The Federal Consolidation Loan Program was established by Congress to help students manage federal student loan debt. Federal Consolidation Loans give borrowers (both students and parents) the opportunity to simplify repayment by combining federal loans into one convenient monthly payment. To qualify, borrowers must have at least two federal student loans. While most traditional student loans are paid in full over the course of a ten-year period, repayment terms on consolidation loans can extend from ten to thirty years, depending on the amount of the loan. The interest rate on a consolidation loan is a fixed rate for the entire term of the loan equal to the weighted average interest rates of the outstanding loans, rounded up to the nearest 1/8th percent, or 8.25 percent, whichever is less.

Furthermore, if loan consolidation is done during the loan “grace” period — typically the six months after graduation when borrowers are not required to begin repayment — the interest rate will be based on a weighted average of lower in-school interest rates. Since the first payment on a consolidation loan is due within 60 days of disbursement, borrowers who are in a grace period and want to maximize their deferment benefits should submit applications for loan consolidation as close to the end of their grace period as possible.

Once the consolidation loan is disbursed, borrowers may forfeit any time remaining in their grace period.

By law, lenders cannot charge fees or run credit checks to process student consolidation loans. Borrowers have a choice of several repayment schedules: standard payments are fixed monthly payments which extend over a set period of time; graduated payments start out low and increase every two years; income-sensitive payments are variable payment amounts based on annual income; and extended payments are available for large loans. Borrowers may change repayment plans at any time. Consolidation, however, is a one-time process. It cannot be done again unless there is a new loan to be included.

Obviously, the major benefits of loan consolidation are one lender, lower monthly payments, and a fixed interest rate. Students and parents should be aware that loan consolidation generally extends the repayment period and, in the long run, may result in increased finance charges over the lifetime of the loan. There are, however, no prepayment penalties on Federal Consolidation Loans, so interest costs can be reduced by paying off the loan early. Students should also take into account that Federal Consolidation Loans have fewer deferment, cancellation, and forgiveness options than some original student loans.

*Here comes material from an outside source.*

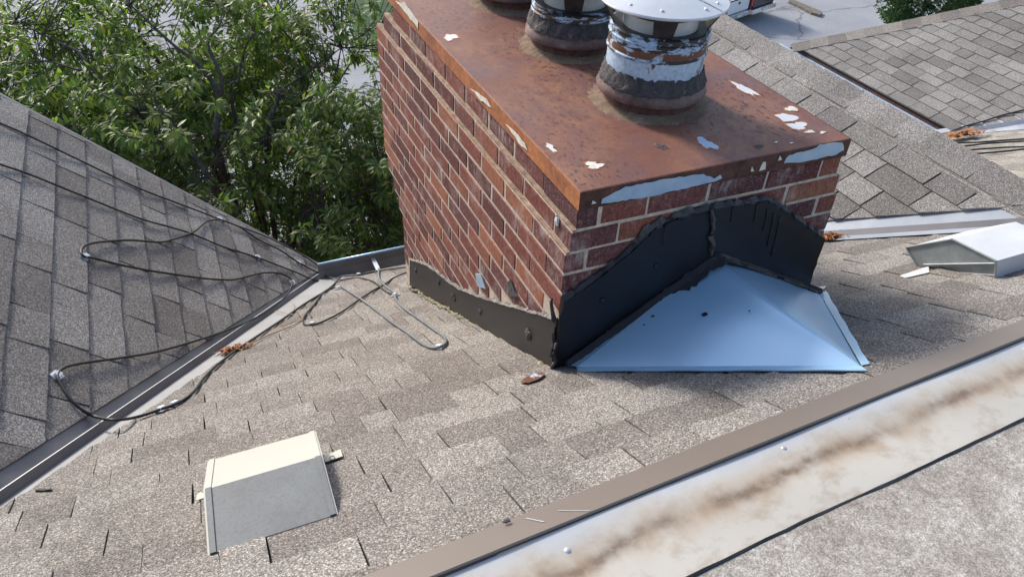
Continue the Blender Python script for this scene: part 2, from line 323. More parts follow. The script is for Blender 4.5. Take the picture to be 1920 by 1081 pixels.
# ------------------------------------------------------------------ object helpers
WL = {}                                                    # world base of each parent
def tag(o, label=None, cat=None, group=None, kind=None):
    if label: o['label'] = label
    if cat: o['category'] = cat
    if group: o['group'] = group
    if kind: o['kind'] = kind
    return o
def link(o, parent, wloc):
    C.objects.link(o); wloc = Vector(wloc)
    if parent is not None:
        o.parent = parent; o.location = wloc-WL[parent.name]
    else: o.location = wloc
    WL[o.name] = wloc
    return o
def thing(name, loc, label, cat, group=None):
    o = bpy.data.objects.new(name, None); o.empty_display_size = .1
    link(o, None, loc); return tag(o, label, cat, group)
class MB:
    def __init__(s): s.v = []; s.f = []; s.mi = []; s.cur = 0
    def add(s, vs, fs):
        b = len(s.v); s.v += [Vector(p) for p in vs]
        for f in fs: s.f.append([b+i for i in f]); s.mi.append(s.cur)
    def box(s, a, b):
        x0, y0, z0 = a; x1, y1, z1 = b
        s.add([(x0,y0,z0),(x1,y0,z0),(x1,y1,z0),(x0,y1,z0),(x0,y0,z1),(x1,y0,z1),(x1,y1,z1),(x0,y1,z1)],
              [(0,3,2,1),(4,5,6,7),(0,1,5,4),(1,2,6,5),(2,3,7,6),(3,0,4,7)])
    def quad(s, *p): s.add(p, [tuple(range(len(p)))])
    def prism(s, pts, off):                               # polygon pushed along off
        n = len(pts); off = Vector(off); p = [Vector(q) for q in pts]
        s.add(p+[q+off for q in p], [tuple(range(n))[::-1], tuple(range(n, 2*n))]+[(i, (i+1) % n, n+(i+1) % n, n+i) for i in range(n)])
    def tube(s, pts, r, k=8, cap=True, squash=1.0, jit=0.0):
        pts = [Vector(p) for p in pts]; n = len(pts); vs = []
        up0 = Vector((0, 0, 1))
        for i, p in enumerate(pts):
            t = (pts[min(i+1, n-1)]-pts[max(i-1, 0)])
            if t.length < 1e-9: t = Vector((1, 0, 0))
            t.normalize()
            a = t.cross(up0)
            if a.length < .05: a = t.cross(Vector((1, 0, 0)))
            a.normalize(); b = a.cross(t)
            rr = r[i] if hasattr(r, '__len__') else r
            for j in range(k):
                th = 2*math.pi*j/k; q = 1+jit*random.uniform(-1, 1)
                vs.append(p+a*(rr*q*math.cos(th))+b*(rr*q*squash*math.sin(th)))
        fs = [(i*k+j, i*k+(j+1) % k, (i+1)*k+(j+1) % k, (i+1)*k+j) for i in range(n-1) for j in range(k)]
        if cap: fs += [tuple(range(k))[::-1], tuple((n-1)*k+j for j in range(k))]
        s.add(vs, fs)
    def revolve(s, c, prof, k=40, jit=0.0, closed=False):   # prof: (r, z)
        vs = []
        for r, z in prof:
            for j in range(k):
                th = 2*math.pi*j/k; q = jit*random.uniform(-1, 1)
                vs.append((c[0]+(r+q)*math.cos(th), c[1]+(r+q)*math.sin(th), z+q*.6))
        n = len(prof)
        s.add(vs, [(i*k+j, i*k+(j+1) % k, (i+1)*k+(j+1) % k, (i+1)*k+j) for i in range(n-1) for j in range(k)])
    def disc(s, c, r, z, k=40):
        s.add([(c[0]+r*math.cos(2*math.pi*j/k), c[1]+r*math.sin(2*math.pi*j/k), z) for j in range(k)], [tuple(range(k))])
    def strip(s, a, b):
        n = len(a); s.add(list(a)+list(b), [(i, i+1, n+i+1, n+i) for i in range(n-1)])
    def blob(s, c, r, k=7, sq=(1, 1, 1)):
        vs = []
        for i in range(5):
            ph = math.pi*i/4
            for j in range(k):
                th = 2*math.pi*j/k; q = 1+.3*random.uniform(-1, 1)
                vs.append((c[0]+r*sq[0]*q*math.sin(ph)*math.cos(th), c[1]+r*sq[1]*q*math.sin(ph)*math.sin(th), c[2]+r*sq[2]*q*math.cos(ph)))
        s.add(vs, [(i*k+j, i*k+(j+1) % k, (i+1)*k+(j+1) % k, (i+1)*k+j) for i in range(4) for j in range(k)])
    def mesh(s, name, mats, origin, smooth=False):
        me = bpy.data.meshes.new(name)
        me.from_pydata([tuple(p-origin) for p in s.v], [], s.f)
        for mm in mats: me.materials.append(mm)
        if len(mats) > 1: me.polygons.foreach_set('material_index', s.mi)
        if smooth: me.polygons.foreach_set('use_smooth', [True]*len(me.polygons))
        me.update(); return me
    def build(s, name, mats, parent=None, smooth=False, origin=None, fix=True, angle=None):
        if not isinstance(mats, (list, tuple)): mats = [mats]
        if origin is None:
            origin = sum(s.v, Vector())/len(s.v)
            origin = Vector((origin.x, origin.y, min(p.z for p in s.v)))
        me = s.mesh(name, mats, origin, smooth)
        if fix:
            import bmesh
            b = bmesh.new(); b.from_mesh(me); bmesh.ops.recalc_face_normals(b, faces=b.faces); b.to_mesh(me); b.free()
        if angle:
            me.polygons.foreach_set('use_smooth', [True]*len(me.polygons)); me.set_sharp_from_angle(angle=math.radians(angle))
        return link(bpy.data.objects.new(name, me), parent, origin)
def spline(pts, step=4):
    P = [Vector(p) for p in pts]; P = [2*P[0]-P[1]]+P+[2*P[-1]-P[-2]]; out = []
    for i in range(1, len(P)-2):
        p0, p1, p2, p3 = P[i-1], P[i], P[i+1], P[i+2]
        for k in range(step):
            t = k/step
            out.append(.5*((2*p1)+(p2-p0)*t+(2*p0-5*p1+4*p2-p3)*t*t+(3*p1-p0-3*p2+p3)*t*t*t))
    out.append(P[-2]); return out
def densify(poly, step):
    out = []
    for i, p in enumerate(poly):
        q = poly[(i+1) % len(poly)]; n = max(1, int((Vector(q)-Vector(p)).length/step))
        out += [Vector(p).lerp(Vector(q), k/n) for k in range(n)]
    return out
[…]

Students considering full-time graduate or professional school should investigate deferment options before entering into loan consolidation. While payments may be deferred during periods of school enrollment, interest will accumulate on the consolidation loan. Borrowers with loan balances of $30,000 or more may be able to extend the repayment period up to twenty-five years without consolidating.

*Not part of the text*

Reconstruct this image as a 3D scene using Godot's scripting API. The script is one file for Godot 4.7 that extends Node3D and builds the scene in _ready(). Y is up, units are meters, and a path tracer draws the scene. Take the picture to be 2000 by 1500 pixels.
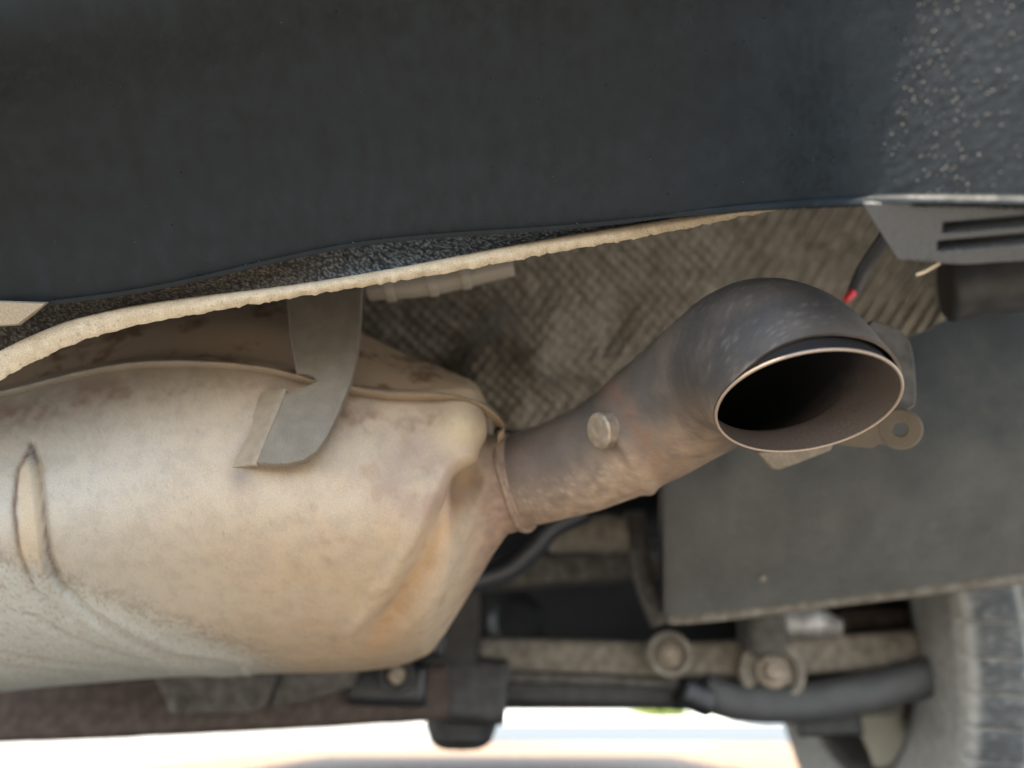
extends Node3D
# Underside of a car seen from behind: bumper edge, exhaust with a turned-down tip, heat shield, suspension, tyre.

const F := 1500.0                      # focal length in pixels of a 2000 x 1500 picture
var eye := Vector3(0, 0.18, 0)
var pitch := atan(655.0 / 1500.0)
var fwd: Vector3
var upv: Vector3
var fine := FastNoiseLite.new()
var mid := FastNoiseLite.new()
var broad := FastNoiseLite.new()
var M := {}

func _ready():
	fwd = Vector3(0, sin(pitch), -cos(pitch))
	upv = Vector3(0, cos(pitch), sin(pitch))
	var cam := Camera3D.new(); cam.name = "camera"; add_child(cam)
	cam.position = eye; cam.rotation = Vector3(pitch, 0, 0)
	var ca := CameraAttributesPhysical.new()
	ca.frustum_focal_length = 24.0; ca.exposure_aperture = 4.1; ca.frustum_focus_distance = 0.326
	ca.frustum_near = 0.02; ca.frustum_far = 4000.0
	cam.attributes = ca
	cam.fov = rad_to_deg(2.0 * atan(0.5)); cam.near = 0.02; cam.far = 4000.0; cam.current = true
	var we := WorldEnvironment.new(); we.name = "world"; var e := Environment.new()
	e.background_mode = Environment.BG_SKY
	var sky := Sky.new(); var sm := ProceduralSkyMaterial.new()
	sm.sky_top_color = Color(0.5, 0.58, 0.67); sm.sky_horizon_color = Color(0.86, 0.87, 0.86); sm.sky_curve = 0.12; sm.sky_energy_multiplier = 1.35
	sm.ground_bottom_color = Color(0.35, 0.33, 0.3); sm.ground_horizon_color = Color(0.6, 0.62, 0.62)
	sm.sun_angle_max = 8.0
	sky.sky_material = sm; e.sky = sky
	e.tonemap_mode = Environment.TONE_MAPPER_LINEAR; e.tonemap_exposure = 6.1
	e.sdfgi_enabled = true; e.ssao_enabled = true; e.ssil_enabled = true
	we.environment = e; add_child(we)
	var sun := DirectionalLight3D.new(); sun.name = "sun"
	sun.light_energy = 1.35; sun.light_color = Color(1.0, 0.94, 0.85); sun.light_angular_distance = 0.5; sun.shadow_enabled = true
	var el := deg_to_rad(55.5); var az := deg_to_rad(-8.0)
	add_child(sun)
	sun.look_at_from_position(Vector3.ZERO, -Vector3(sin(az) * cos(el), sin(el), cos(az) * cos(el)), Vector3.UP)
	for n in [[fine, 900.0, 11], [mid, 130.0, 12], [broad, 28.0, 13]]:
		n[0].noise_type = FastNoiseLite.TYPE_SIMPLEX_SMOOTH; n[0].frequency = n[1]; n[0].seed = n[2]
		n[0].fractal_type = FastNoiseLite.FRACTAL_FBM; n[0].fractal_octaves = 3
	materials()
	setting()
	body()
	bumper()
	heat_shield()
	exhaust()
	hanger()
	liner()
	suspension()
	tyre()
	small_things()
	distance()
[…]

Borrowers with Perkins Loans should carefully weigh the advantages and disadvantages of including these loans in a consolidation package, since Perkins Loans offer special benefits such as 100 percent cancellation for employment in certain fields and an interest subsidy. Borrowers forfeit these benefits once they enter into a consolidation loan. Also, because the interest rate on Perkins Loans is 5 percent, the inclusion of Perkins Loans in the consolidation loan may have a negative impact on the calculated average used to determine the interest rate on the consolidation loan.

Parents who obtained Federal Parent Loans for Undergraduate Students (PLUS) to help their children through their undergraduate years are also eligible to apply for Federal Consolidation Loans. Although rates are higher than those offered to student borrowers, parents can still obtain attractive fixed rates, depending on when the variable loan was disbursed. PLUS borrowers must pass a credit check as part of the consolidation process. Parent PLUS Loans cannot be consolidated with the dependent student’s loans.

The following loans that are eligible for consolidation through the Federal Consolidation Loan Program:

  • Federal Stafford Loans, subsidized and unsubsidized, including Guaranteed Student Loans
  • Federal Supplemental Loans for Students (SLS)
  • Federal Perkins Loans (NDSL)
  • Federal Direct Loans, subsidized and unsubsidized
  • Health Professions Student Loans, including Loans for Disadvantaged Students (HPSL)
  • Health Education Assistance Loans (HEAL)
  • Federal Insured Student Loans (FISL)
  • Federal PLUS (Parent) Loans
  • Federal Nursing Student Loans (NSL)

In conclusion, loan consolidation can be a wise choice for borrowers who are struggling to meet their current loan payments. The lower monthly payments can give individuals flexibility to better manage current monthly expenses and loan debt. Borrowers should beware of the temptation to let loan payments drop so low that they are only paying interest and never tackling the principal. They should also consider the ramifications of extending educational debt over long periods of time. With twenty to thirty year repayment plans, individuals may still be repaying their own educational loans while trying to put their children through college. As salaries increase, most borrowers are advised to accelerate their educational loan payments.